Detection loophole in quantum causality and its countermeasures

TL;DR

This paper investigates the detection efficiency needed to observe quantum causality violations, deriving new inequalities that lower the required detection thresholds compared to previous bounds, thus facilitating experimental tests.

Contribution

It introduces new classical and quantum causal inequalities with reduced detection efficiency requirements, advancing the feasibility of experimental quantum causality demonstrations.

Findings

Classical causal inequalities require over 95% detection efficiency for violation.

New inequalities reduce the detection efficiency requirement to around 92% for quantum correlations.
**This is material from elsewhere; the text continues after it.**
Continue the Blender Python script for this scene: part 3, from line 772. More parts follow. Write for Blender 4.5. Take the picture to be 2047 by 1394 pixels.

Quantum causal inequalities show lower detection thresholds than Bell inequalities, aiding experimental realization.

Abstract

Quantum causality violates classical intuitions of cause and effect and is a unique quantum feature different from other quantum phenomena such as entanglement and quantum nonlocality. In order to avoid the detection loophole in quantum causality, we initiate the study of the detection efficiency requirement for observing quantum causality. We first show that previous classical causal inequalities require detection efficiency at least 95.97% (89.44%) to show violation with quantum (nonsignaling) correlations. Next we derive a classical causal inequality I_{222} and show that it requires lower detection efficiency to be violated, 92.39% for quantum correlations and 81.65% for nonsignaling correlations, hence substantially reducing the requirement on detection. Then we extend this causal inequality to the case of multiple measurement settings and analyze the corresponding detection efficiency. After that, we show that previous quantum causal inequalities require detection efficiency at least 94.29% to violate with nonsignaling correlations. We subsequently derive a quantum causal bound J_{222} that has a lower detection efficiency requirement of 91.02% for violation with nonsignaling correlations. Our work paves the way towards an experimental demonstration of quantum causality and shows that causal inequalities significantly differ from Bell inequalities in terms of the detection efficiency requirement.